What matters is the variety of textures and possible gestures: digging, pouring, sifting, carrying. The rest is secondary.

Credit: Stephen Andrews

Sun, water, and the vigilance we never let up

A toddler's skin has nothing in common with ours. Before six months, direct sun exposure should be avoided entirely—shade is the rule. Past six months, appropriate sunscreen becomes necessary, to be reapplied every two hours and systematically after swimming. The hours between 11am and 4pm remain the harshest for children's delicate skin; we always favor mornings or late afternoons, when the light is softer and the heat more bearable.

A wide-brimmed hat, sunglasses with genuine UV protection, and if possible UV-protective clothing naturally round out sun protection. It's not a constraint—it's become a reflex, like putting on a diaper before heading out.

For water, vigilance is non-negotiable either. Even in a few centimeters of water, even a meter away, a child this age remains under constant supervision. One simple trick: bright-colored swimsuits—yellow, orange, fluorescent green—are far more visible in water than the darker tones sometimes chosen for their elegance. It's a small detail, but a reassuring one.

As for hydration, a young child needs to drink regularly, without necessarily asking for it themselves. We offer water roughly every twenty minutes, and a few slices of watermelon or cucumber tucked into the cooler work very well too.

Alternating movement and calm

An entire morning at the beach with a toddler doesn't happen in one continuous stretch. There are active phases—digging, running, splashing—and phases where the child simply needs to stop, in the shade, with a book or just gazing off toward the horizon. Respecting this rhythm prevents a lot of exhaustion and end-of-day tears. And if two adults are present, taking turns lets each person catch a breath, which is no small luxury.
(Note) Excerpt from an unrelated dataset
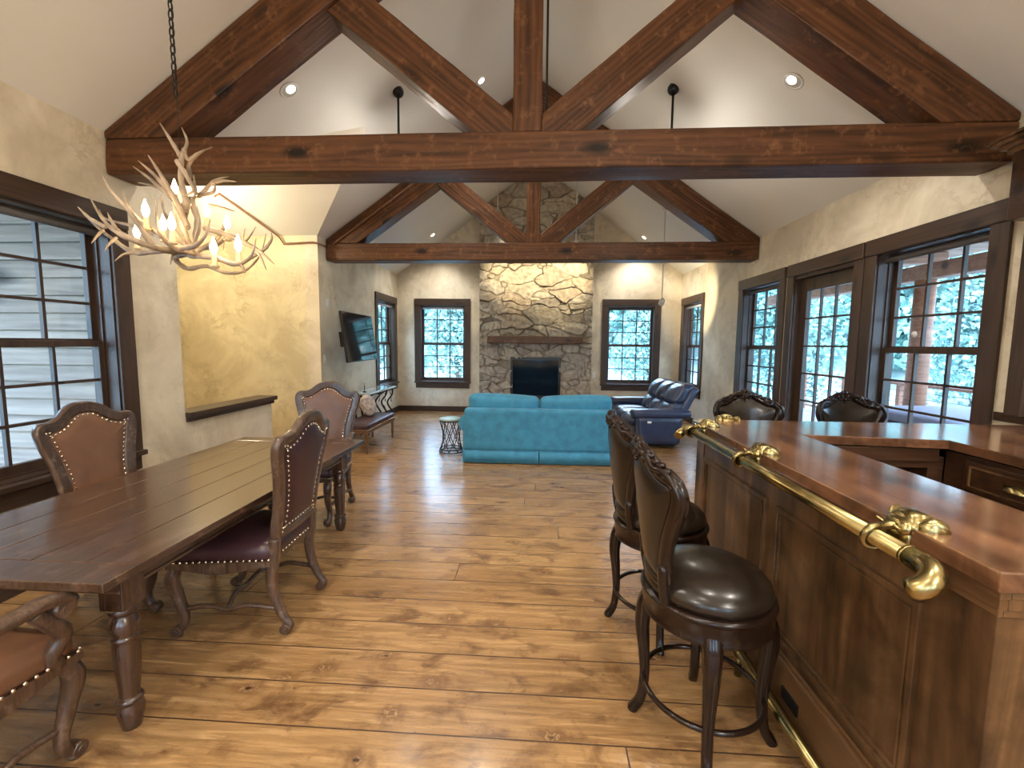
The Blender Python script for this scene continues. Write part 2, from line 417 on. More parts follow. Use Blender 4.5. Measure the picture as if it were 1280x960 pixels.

What we keep, once back home

The return trip is often the moment parents dread most: sand in the beach tent, the car, in the stroller, between their toes. A sand-removal brush, slipped into the bag before leaving, truly changes things at this precise moment. We brush off the toys, the little feet, the towel, and head home with far less sand than we ever thought possible. A lightweight cotton towel dries the child quickly after swimming, without rubbing too hard on that still-so-delicate skin.

What remains, deep down

What I take away from these summers with very young children on the sand is slowness. Nothing needs to be spectacular. A child pouring water from a bucket for ten minutes is living, in their own way, a complete adventure. They don't need anything more.

And maybe that's the real lesson of the beach with a toddler: coming back to what's essential. A little sand, a little water, some shade, some time. The rest follows on its own.